## [Given information]
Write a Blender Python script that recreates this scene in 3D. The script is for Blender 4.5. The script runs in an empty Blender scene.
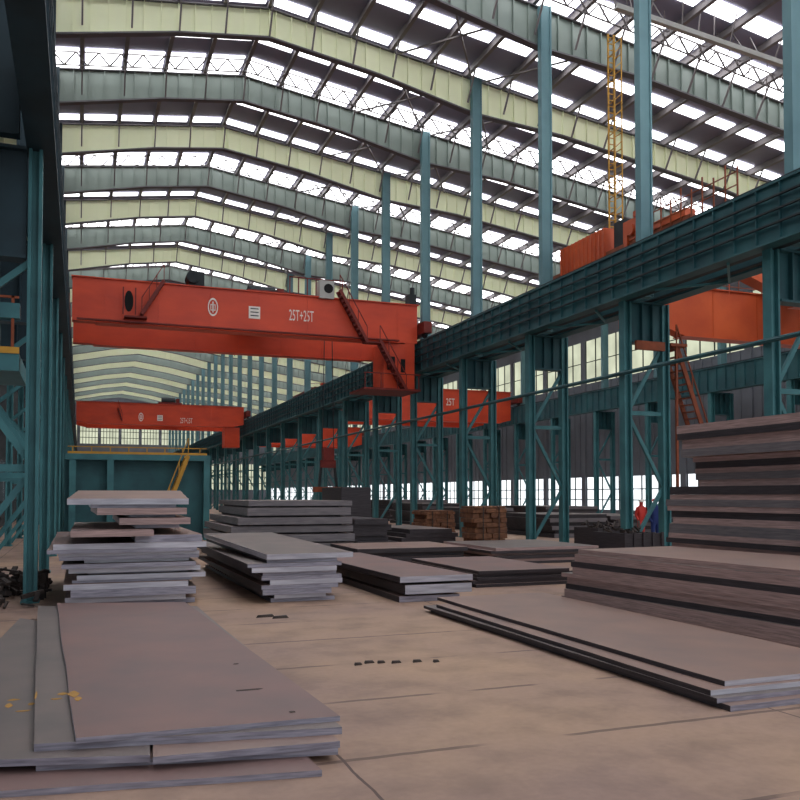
import bpy, bmesh, math, random
from mathutils import Vector, Matrix
random.seed(7)
C = bpy.context.scene.collection
R = math.radians
# ------------------------------------------------------------------ camera
H = 2.0; F = 839.0; YAW = R(20.88); PIT = R(1.8)
CY = 468.63
fw = Vector((math.sin(YAW)*math.cos(PIT), math.cos(YAW)*math.cos(PIT), math.sin(PIT)))
rt = Vector((math.cos(YAW), -math.sin(YAW), 0)); up = rt.cross(fw)
cam_d = bpy.data.cameras.new('camera'); cam = bpy.data.objects.new('camera', cam_d); C.objects.link(cam)
cam.matrix_world = Matrix.Translation((0, 0, H)) @ Matrix((rt, up, -fw)).transposed().to_4x4()
cam_d.sensor_width = 36; cam_d.lens = F/800*36; cam_d.shift_y = (CY-400)/800
cam_d.clip_end = 500; cam_d.clip_start = 0.05
bpy.context.scene.camera = cam
def ray(px, py): return fw*F + rt*(px-400) + up*(CY-py)
def az(px, py, z): d = ray(px, py); return Vector((0, 0, H)) + d*((z-H)/d.z)
def ax(px, py, x): d = ray(px, py); return Vector((0, 0, H)) + d*(x/d.x)
def ay(px, py, y): d = ray(px, py); return Vector((0, 0, H)) + d*(y/d.y)
# ------------------------------------------------------------------ materials
def srgb(c): return tuple(((v/255)/12.92 if v/255 <= .04045 else ((v/255+.055)/1.055)**2.4) for v in c)
def mat(name, c, rough=.6, metal=0, var=.25, scale=3.0, c2=None, bump=0.0, stretch=(1, 1, 1), amount=.5, spec=.4):
    m = bpy.data.materials.new(name); m.use_nodes = True; nt = m.node_tree; N = nt.nodes; L = nt.links
    b = N['Principled BSDF']; b.inputs['Roughness'].default_value = rough; b.inputs['Metallic'].default_value = metal
    b.inputs['Specular IOR Level'].default_value = spec
    c = srgb(c); c2 = srgb(c2) if c2 else tuple(v*(1-var) for v in c)
    tc = N.new('ShaderNodeTexCoord'); mp = N.new('ShaderNodeMapping'); mp.inputs['Scale'].default_value = stretch
    L.new(tc.outputs['Object'], mp.inputs['Vector'])
    n = N.new('ShaderNodeTexNoise'); n.inputs['Scale'].default_value = scale; n.inputs['Detail'].default_value = 6
    L.new(mp.outputs[0], n.inputs['Vector'])
    r = N.new('ShaderNodeValToRGB'); r.color_ramp.elements[0].position = amount-.2; r.color_ramp.elements[1].position = amount+.2
    r.color_ramp.elements[0].color = (*c2, 1); r.color_ramp.elements[1].color = (*c, 1)
    L.new(n.outputs['Fac'], r.inputs[0]); L.new(r.outputs[0], b.inputs['Base Color'])
    if bump:
        bp = N.new('ShaderNodeBump'); bp.inputs['Strength'].default_value = bump; bp.inputs['Distance'].default_value = .02
        L.new(n.outputs['Fac'], bp.inputs['Height']); L.new(bp.outputs[0], b.inputs['Normal'])
    return m
def emit(name, c, s):
    m = bpy.data.materials.new(name); m.use_nodes = True; nt = m.node_tree; nt.nodes.clear()
    o = nt.nodes.new('ShaderNodeOutputMaterial'); e = nt.nodes.new('ShaderNodeEmission')
    e.inputs[0].default_value = (*c, 1)
    tc = nt.nodes.new('ShaderNodeTexCoord'); n = nt.nodes.new('ShaderNodeTexNoise'); n.inputs['Scale'].default_value = .6
    mr = nt.nodes.new('ShaderNodeMapRange'); mr.inputs[1].default_value = .3; mr.inputs[2].default_value = .7
    mr.inputs[3].default_value = s*.8; mr.inputs[4].default_value = s*1.15
    nt.links.new(tc.outputs['Object'], n.inputs['Vector']); nt.links.new(n.outputs['Fac'], mr.inputs[0])
    nt.links.new(mr.outputs[0], e.inputs[1]); nt.links.new(e.outputs[0], o.inputs[0]); return m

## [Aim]
From the listing above, return each line with the word "scene".

## [Solution to the problem]
Write a Blender Python script that recreates this scene in 3D. The script is for Blender 4.5. The script runs in an empty Blender scene.
C = bpy.context.scene.collection
bpy.context.scene.camera = cam